Au début des années 1970, Alberto Burri avait déjà développé la série des cretti, des tableaux composés d’une couche de résine craquelée en séchant, où l’intervention de l’artiste est minimale : il y privilégie les matériaux utilisés et leurs propriétés naturelles.

L’œuvre monumentale de Burri à Gibellina se rapproche du point de vue formel au mémorial de l’Holocauste à Berlin de l’architecte américain Peter Eisenman.

Alberto Burri, évoquant son œuvre dédiée aux victimes du tremblement de terre qui dépasse son intention artistique initiale : « Nous avons fait un immense linceul blanc de ce lieu afin qu’il reste un souvenir éternel de cet événement. »

Les vastes chapes de ciment usé par le temps forment des tombeaux en place des maisons, et des allées dans le sillage des rues de la cité disparue, cimetière démesuré à ciel ouvert dont on aurait effacé tous les noms, mémorial silencieux ou œuvre d’art qui s’inscrit dans le paysage, ne peut se comprendre que dans l’expérience de son parcours, traversée vertigineuse d’un dédale à flanc de coteau, dans l’hallucinante réverbération de la chaleur et de la lumière du soleil.



Il Silenzio, un spectacle de Pippo Delbono évoque le séisme de 1968. La pièce « parle du silence bouleversant qui règne après une catastrophe traumatique, se situant au moment panique et mutique précédant toute parole. » « Il ne s’agit pas de raconter un fait historique mais de s’arrêter sur cet instant-là, éternel, qui recèle le silence de la mort et le silence de la vie », écrit Delbono.

« Gibellina est enfouie sous des tonnes de béton et de chaux, écrit Eliane Chiron dans Paysages croisés : la part du corps édité aux Publications de la Sorbonne en 2009, elle repose sous son suaire minéral, sa tombe est craquelée comme un désert d’argile et innervée de voies où l’air circule comme dans une clairière. loin de toute reconstitution historique ou fantaisiste "à l’identique", elle offre ses terrassements placés à hauteur d’hommes, dont les reliefs ondulent, comme une mer sans remous, en toute horizontalité, sans plus de cette verticalité surplombante qui fut sienne : les clochers, tours et signes d’élévation, frontons de toutes sortes ont été arasés. Subsiste seulement le tracé des anciennes artères, gravé, élagué. Et puis le chant désolé du chœur de la tragédie grecque résonne dans le vent et les mémoires. »

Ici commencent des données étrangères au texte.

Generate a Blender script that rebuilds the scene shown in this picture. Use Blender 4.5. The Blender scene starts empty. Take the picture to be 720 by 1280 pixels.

Le cimetière de Gibellina n’a pas été détruit par le séisme

« Pour qui cherche une Utopie d’urbanisme réalisée, écrit Arnold Pasquier, dans le cadre du repérage d’un film en Sicile, Gibellina Nuova, construite dans les terres à cent kilomètres de Palerme, est la ville idéale. Projetée pour loger les habitants du village de Gibellina détruit par un tremblement de terre en 1968, elle s’enfonce doucement dans ses contradictions irrésolues et devient une sorte de vestige moderne habité par des paysans. Le talent du premier maire a été d’inviter nombre d’artistes italiens et étrangers — Joseph Beuys est passé et a planté un arbre — qui ont créé une scène contemporaine, unique en Sicile. L’argent est parti, les artistes aussi. Ils ont laissé des sculptures aux carrefours. Reste cette ville trop large, aux rues trop grandes, aux places gigantesques et vides comme la moitié des maisons. Les équipements, pour la plupart jamais ouverts, sont des ruines. Il s’en faudrait de peu pour que Gibellina devienne une ville fantôme mais le fatalisme sicilien balaie les controverses. Gibellina est une ville triste mais d’une grande puissance poétique. »



Des touffes d’herbes clairsemées s’accrochent désormais aux arêtes des blocs de béton, au milieu des allées. Des fleurs blanches forment au printemps des gerbes qui semblent déposées à la mémoire des victimes du tremblement de terre.